I think it is acceptable to have a warning that hey, the parent cargo.toml is invalid, when I'm building the child.

But not automatically consider that if there is a cargo.toml somewhere in the parent hierarchy, everything must be valid to check if there is a workspace definition somewhere.

Just did another test:

abpicoli@DESKTOP-EPFPMPH:/mnt/e/projetos$ touch Cargo.toml
abpicoli@DESKTOP-EPFPMPH:/mnt/e/projetos$ cd my_rust_journal/ch8_human_resources
-bash: cd: my_rust_journal/ch8_human_resources: No such file or directory
abpicoli@DESKTOP-EPFPMPH:/mnt/e/projetos$ cd my_rust_journal/ch8_3*
abpicoli@DESKTOP-EPFPMPH:/mnt/e/projetos/my_rust_journal/ch8_3_human_resources$ cargo test
error: failed to parse manifest at `/mnt/e/projetos/Cargo.toml`

Caused by:
  virtual manifests must be configured with [workspace]

And then going even further:

touch /mnt/e/Cargo.toml
rm /mnt/e/projetos/Cargo.toml
abpicoli@DESKTOP-EPFPMPH:/mnt/e/projetos/my_rust_journal/ch8_3_human_resources$ cargo test
error: failed to parse manifest at `/mnt/e/Cargo.toml`

Caused by:
  virtual manifests must be configured with [workspace]

Now, imagine you are somewhere in a shared server, and then some intern decides to play with rust and add an invalid cargo.toml in the / directory . As root.

Every single cargo build attempt in that server will fail. Except those with a [workspace] section inside it.

THe only point I can see is that right now there is very likely a lot of people using this "bug" as a feature :smiley:

I don't think so.
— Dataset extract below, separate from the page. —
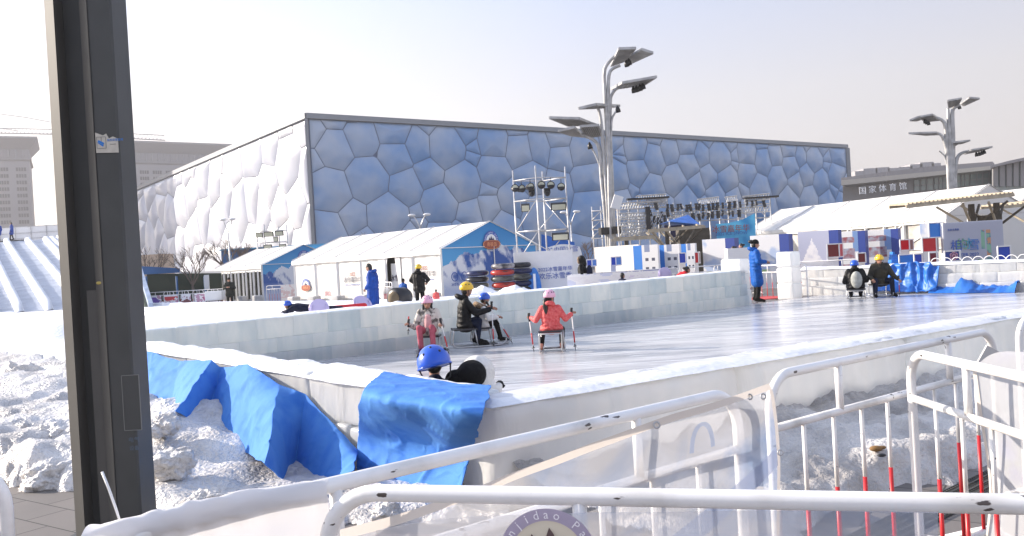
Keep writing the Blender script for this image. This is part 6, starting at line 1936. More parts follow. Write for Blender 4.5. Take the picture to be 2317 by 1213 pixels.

It's just how Cargo discovers workspaces:

When inside a subdirectory within the workspace, Cargo will automatically search the parent directories for a Cargo.toml file with a [workspace] definition to determine which workspace to use.

We just short-circuit the search by creating a workspace for our package.

I find that highly unlikely and if your interns have access to the root directory with root access, you have different problems than a broken /Cargo.toml file :smile:


If an intern has root access to a shared server, I’d say you have worse problems than Cargo’s workspace discovery algorithm :smile:

People do run into problems with broken Cargo.toml in their home directories, running builds under /tmp/, and the like.